• Short task
Reproduce exactly the lines below from the one containing "B = Bag(); n = 60;" through the one containing "idx = np.arange(X.size).reshape(X.shape);", including both, and nothing else.

• Source material
((

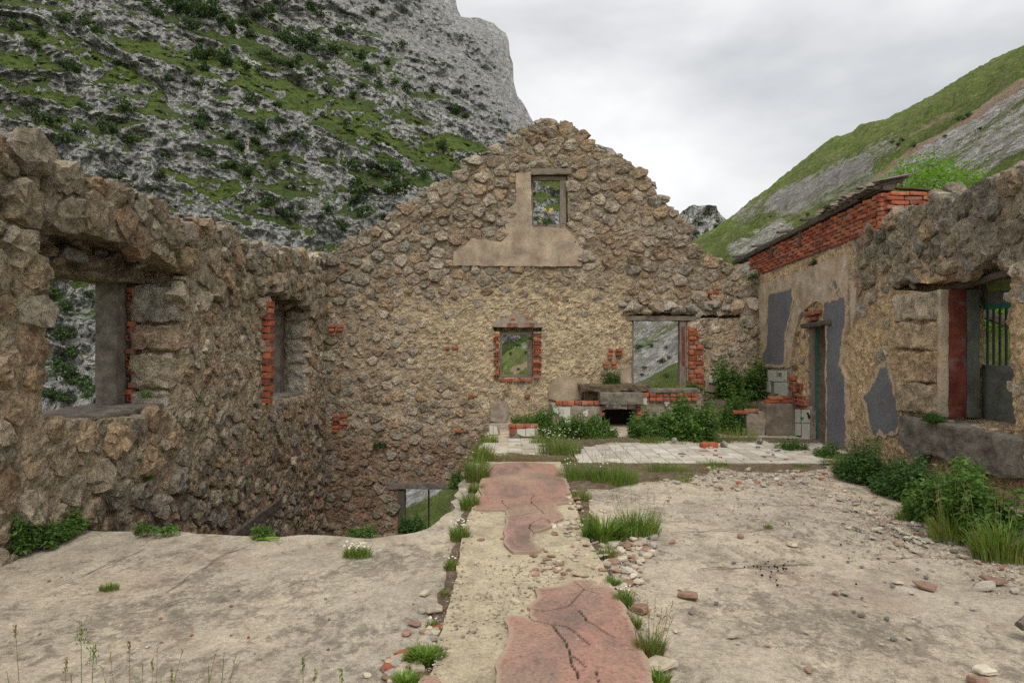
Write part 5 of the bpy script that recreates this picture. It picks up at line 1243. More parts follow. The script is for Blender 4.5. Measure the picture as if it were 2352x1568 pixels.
    for pts in (((1188, 985), (1207, 985), (1207, 1002), (1200, 1001), (1188, 995)), ((1208.5, 984), (1228, 983), (1228, 1001), (1208.5, 1002))): tile(pts, Yk - 0.005, kb)
    sb = empty('tile_stub'); tag(sb, 'two white tiles on a small plaster stub at the foot of the gable wall', 'tile stub')
    q = BW(1122, 997, 11.8); block('stub_core', (q[0], 11.8, -0.02), (q[0] + 0.2, 11.95, 0.16), M['tilebed'], sb, None, 0.006)
    tile(((1124, 978), (1132.5, 978), (1132.5, 997.5), (1124, 997.5)), 11.79, sb); tile(((1133.5, 978), (1141, 979), (1144, 997.5), (1133.5, 997.5)), 11.79, sb)
    # stub partition by the right wall
    st = empty('stub_partition'); tag(st, 'knee-high stub of a plastered partition topped with loose bricks by the tiled wall', 'partition')
    block('wall_stub', (4.42, 11.9, -0.05), (5.02, 12.2, 0.52), M['jamb'], st, None, 0.02, 5, 0.02); block('wall_stub', (4.1, 11.92, -0.05), (4.43, 12.2, 0.36), M['tilebed'], st, None, 0.02, 5, 0.02)
    for k, (x, z) in enumerate(((4.55, 0.55), (4.8, 0.56), (4.62, 0.61), (4.85, 0.62), (4.2, 0.39), (4.0, 0.36))): put('brick', solid_brick((0.24, 0.12, 0.055), k * 1.7, BRICK_COL[k % 5]), st, (x, 11.98 + 0.02 * (k % 2), z), (0, 0, rng.normal(0, 0.1)))
kitchen()
# things seen beyond the barred window
def beyond():
    rng = np.random.default_rng(91)
    w = empty('garden_wall'); tag(w, 'low ruined brick wall outside, seen through the barred window', 'wall', kind='thing')
    block('rubble_core', (6.4, 9.9, -1.6), (9.4, 10.3, 1.12), M['tilebed'], w, (20, 4, 10), 0.03)
    for r in range(6):
        for k in range(12):
            if r == 5 and k % 3 == 0: continue
            put('brick', solid_brick((0.235, 0.12, 0.065), k * 1.7 + r, BRICK_COL[(k + r * 2) % 5]), w, (6.5 + k * 0.247 + (0.12 if r % 2 else 0), 9.86 + rng.normal(0, 0.008), 0.84 + r * 0.074), (0, 0, rng.normal(0, 0.03)))
    for k, (a, b, s) in enumerate((((5.9, 9.6, 2.25), (7.6, 9.3, 1.55), 0.13), ((5.8, 9.4, 1.7), (6.9, 9.7, 1.05), 0.12))):
        t = beam('roof_timber', a, b, s, s, M['wood_d'], None, 0.02, k); tag(t, ('upper' if k == 0 else 'lower') + ' fallen roof timber slanting behind the window bars', 'timber')
beyond()
#SECTION5
# ------------------------------------------------------------------ floors
F_FLOOR = lambda z: (lambda u, v, w: np.stack([u, v, z - w], -1), False)
def const(c): return lambda u, v: np.tile(np.array(c, float), (len(u), 1))
EDGE = [(190, 1214), (240, 1217), (300, 1223), (312, 1231), (345, 1226), (392, 1221), (450, 1225), (520, 1226), (575, 1230), (640, 1233), (700, 1230), (770, 1231), (850, 1234), (905, 1230), (940, 1226), (985, 1213), (1010, 1196), (1026, 1178), (1043, 1152), (1050, 1128), (1058, 1110), (1074, 1094), (1084, 1065), (1098, 1035), (1113, 1010), (1124, 985), (1127, 968)]
edge = FL(EDGE, -0.04)
rj = np.random.default_rng(92)
edge = [(x + rj.normal(0, 0.016), y + rj.normal(0, 0.03)) for x, y in roughen(edge, 0.16, 0.0, 0, closed=False)]
floor_out = [(-3.9, 1.4), (5.15, 1.4), (5.15, 13.95), (edge[-1][0], 13.95)] + edge[::-1] + [(-3.9, 5.85)]
fl = leaf('floor', roughen(floor_out, 0.09, 0.022, 91), [], F_FLOOR(-0.04), 0.0, 0.2, 0.042, 0.005, None, M['slab'], const((0.5, 0.5, 0.5)), 0.05, 0.0, freq=1.2)
tag(fl, kind='structure')
def soil_under():
    # earth under the floor and the walls of the sunken room below it
    pl = [(x, y) for x, y in floor_out]
    inset = [(-3.9, 1.4), (5.15, 1.4), (5.15, 13.95), (edge[-1][0] + 0.12, 13.95)] + [(x + 0.12 if y > 6.2 else x, y - 0.12) for x, y in edge[::-1]] + [(-3.9, 5.7)]
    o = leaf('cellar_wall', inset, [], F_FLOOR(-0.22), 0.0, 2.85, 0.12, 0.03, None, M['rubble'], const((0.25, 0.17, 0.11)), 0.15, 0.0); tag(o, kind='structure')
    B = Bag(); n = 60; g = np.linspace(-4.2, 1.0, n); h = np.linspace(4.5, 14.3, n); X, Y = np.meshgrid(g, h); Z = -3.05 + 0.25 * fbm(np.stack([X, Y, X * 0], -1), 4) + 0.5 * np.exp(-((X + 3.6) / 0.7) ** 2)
    idx = np.arange(X.size).reshape(X.shape); Q = np.stack([idx[:-1, :-1], idx[:-1, 1:], idx[1:, 1:], idx[1:, :-1]], -1).reshape(-1, 4)
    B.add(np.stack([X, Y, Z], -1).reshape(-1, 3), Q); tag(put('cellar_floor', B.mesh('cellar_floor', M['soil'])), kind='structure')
soil_under()
PATH_L = [(985, 1568), (1001, 1500), (1022, 1420), (1040, 1360), (1052, 1290), (1066, 1210), (1082, 1170), (1095, 1130), (1110, 1078), (1117, 1060)]
PATH_R = [(1288, 1060), (1310, 1130), (1322, 1160), (1340, 1220), (1385, 1290), (1410, 1350), (1435, 1410), (1470, 1490), (1500, 1568)]
pl = FL(PATH_L); pr_ = FL(PATH_R)
path_out = [(pl[0][0] - 0.01, 1.4)] + pl + pr_ + [(pr_[-1][0] + 0.01, 1.4)]
pa = leaf('path', roughen(path_out, 0.07, 0.016, 93), [], F_FLOOR(0.0), 0.0, 0.08, 0.03, 0.007, None, M['palemortar'], const((0.5, 0.5, 0.5)), 0.04, 0.0, freq=5)
tag(pa, kind='structure')
C6 = lambda pts: [(673.7 + x * 0.3359, 1041.2 + y * 0.3359) for x, y in pts]
def screed(pol, cracks, seed):
    z = 0.022; pol = roughen(FL(C6(pol), z), 0.05, 0.014, seed)
    cr = [roughen(FL(C6(c), z), 0.05, 0.012, seed + k, closed=False) for k, (c, w) in enumerate(cracks)]; ws = [w for c, w in cracks]
    def dist(u, v):
        P = np.stack([u, v], 1); f = np.zeros(len(u))
        for c, w in zip(cr, ws):
            d, _ = nearest_on(c, P, closed=False); f = np.maximum(f, 1 - sstep(0.35 * w, w, d))
        return f
    o = leaf('screed_patch', pol, [], F_FLOOR(z), 0.0, 0.045, 0.009, 0.004, pa, M['screed'], lambda u, v: np.stack([dist(u, v), 1 - sstep(0.0, 0.07, nearest_on(pol, np.stack([u, v], 1))[0]), np.zeros(len(u))], 1), 0.02, 0.0, push=lambda u, v: 0.016 * dist(u, v), freq=6)
    return o
A_POLY = [(1330, 78), (1440, 62), (1560, 56), (1680, 60), (1790, 72), (1815, 110), (1830, 130), (1870, 190), (1895, 268), (1848, 276), (1880, 300), (1918, 322), (1870, 335), (1800, 340), (1806, 372), (1830, 405), (1852, 442), (1820, 455), (1780, 472), (1765, 498), (1700, 520), (1645, 531), (1635, 560), (1650, 600), (1672, 640), (1692, 662), (1610, 672), (1500, 671), (1462, 640), (1436, 597), (1446, 540), (1450, 480), (1458, 386), (1420, 380), (1330, 382), (1228, 376), (1240, 330), (1252, 300), (1292, 286), (1264, 240), (1290, 170)]
B_POLY = [(1930, 860), (2000, 858), (2062, 872), (2090, 900), (2150, 905), (2212, 936), (2235, 985), (2270, 1060), (2300, 1120), (2345, 1215), (2390, 1330), (2430, 1440), (2470, 1568), (2540, 1780), (1380, 1780), (1395, 1568), (1372, 1450), (1400, 1380), (1440, 1320), (1462, 1250), (1472, 1180), (1446, 1140), (1452, 1120), (1500, 1104), (1560, 1110), (1600, 1122), (1632, 1136), (1610, 1098), (1622, 1060), (1598, 1048), (1640, 1015), (1674, 980), (1660, 945), (1650, 918), (1750, 915), (1840, 905), (1890, 880)]
CRK = 0.006
screed(A_POLY, [([(1455, 436), (1560, 420), (1640, 400), (1700, 395), (1715, 410)], CRK), ([(1700, 395), (1660, 360), (1635, 335), (1625, 315), (1640, 280)], 0.005), ([(1425, 318), (1445, 340), (1472, 372), (1455, 386)], 0.005), ([(1760, 470), (1740, 450), (1700, 440), (1660, 455), (1620, 480), (1608, 510), (1642, 535)], CRK), ([(1270, 286), (1400, 284), (1560, 282), (1700, 281), (1850, 276)], 0.004)], 95)
screed(B_POLY, [([(1630, 1136), (1670, 1148), (1780, 1168), (1810, 1220), (1852, 1268), (1880, 1330), (1902, 1380), (1905, 1430), (1935, 1480), (1955, 1535)], 0.006), ([(1780, 1168), (1860, 1185), (1930, 1225), (1975, 1270), (2020, 1310)], 0.005), ([(1620, 1060), (1720, 1070), (1800, 1062), (1870, 1040), (1930, 990), (1960, 955), (1990, 925)], 0.006), ([(1990, 925), (2060, 915), (2110, 920)], 0.005), ([(1950, 1070), (1990, 1110), (2020, 1150), (2050, 1165)], 0.006), ([(1902, 1380), (1950, 1410), (2000, 1450)], 0.005), ([(2060, 1480), (2070, 1530), (2095, 1560)], 0.005), ([(1920, 870), (1960, 900), (2000, 930), (2100, 960)], 0.004), ([(2050, 1165), (2120, 1210), (2200, 1260)], 0.004)], 97)
corner = leaf('screed_patch', roughen(FL([(960, 1568), (975, 1550), (1005, 1552), (1020, 1575), (1010, 1640), (950, 1640)], 0.02), 0.05, 0.01, 5), [], F_FLOOR(0.02), 0.0, 0.05, 0.02, 0.004, pa, M['screed'], const((0, 0, 0)), 0.03, 0.0)

# cracks in the concrete floor
def crack(pts, w, seed):
    q = roughen([FP(x, y, -0.036)[:2] for x, y in pts], 0.06, 0.016, seed, closed=False); B = Bag(); n = len(q)
    ww = w * (0.35 + 0.9 * np.abs(fbm(np.stack([np.arange(n) * 0.37, np.zeros(n) + seed, np.zeros(n)], 1), 2)))
    ribbon(B, [(x, y, -0.028 + 0.006 * math.sin(i)) for i, (x, y) in enumerate(q)], ww, (0, 0, 1)); put('crack', B.mesh('crack', M['soil']), fl)
for k, (pts, w) in enumerate((([(1600, 1310), (1660, 1306), (1740, 1302), (1800, 1297), (1870, 1296)], 0.022), ([(1540, 1226), (1640, 1218), (1720, 1222), (1790, 1208)], 0.02), ([(2000, 1285), (2100, 1280), (2200, 1282)], 0.018), ([(330, 1390), (430, 1330), (520, 1270), (600, 1245)], 0.011), ([(130, 1345), (220, 1310), (330, 1262)], 0.014), ([(360, 1400), (420, 1380), (450, 1376)], 0.016))): crack(pts, w, 300 + k)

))

• Written solution
    B = Bag(); n = 60; g = np.linspace(-4.2, 1.0, n); h = np.linspace(4.5, 14.3, n); X, Y = np.meshgrid(g, h); Z = -3.05 + 0.25 * fbm(np.stack([X, Y, X * 0], -1), 4) + 0.5 * np.exp(-((X + 3.6) / 0.7) ** 2)
    idx = np.arange(X.size).reshape(X.shape); Q = np.stack([idx[:-1, :-1], idx[:-1, 1:], idx[1:, 1:], idx[1:, :-1]], -1).reshape(-1, 4)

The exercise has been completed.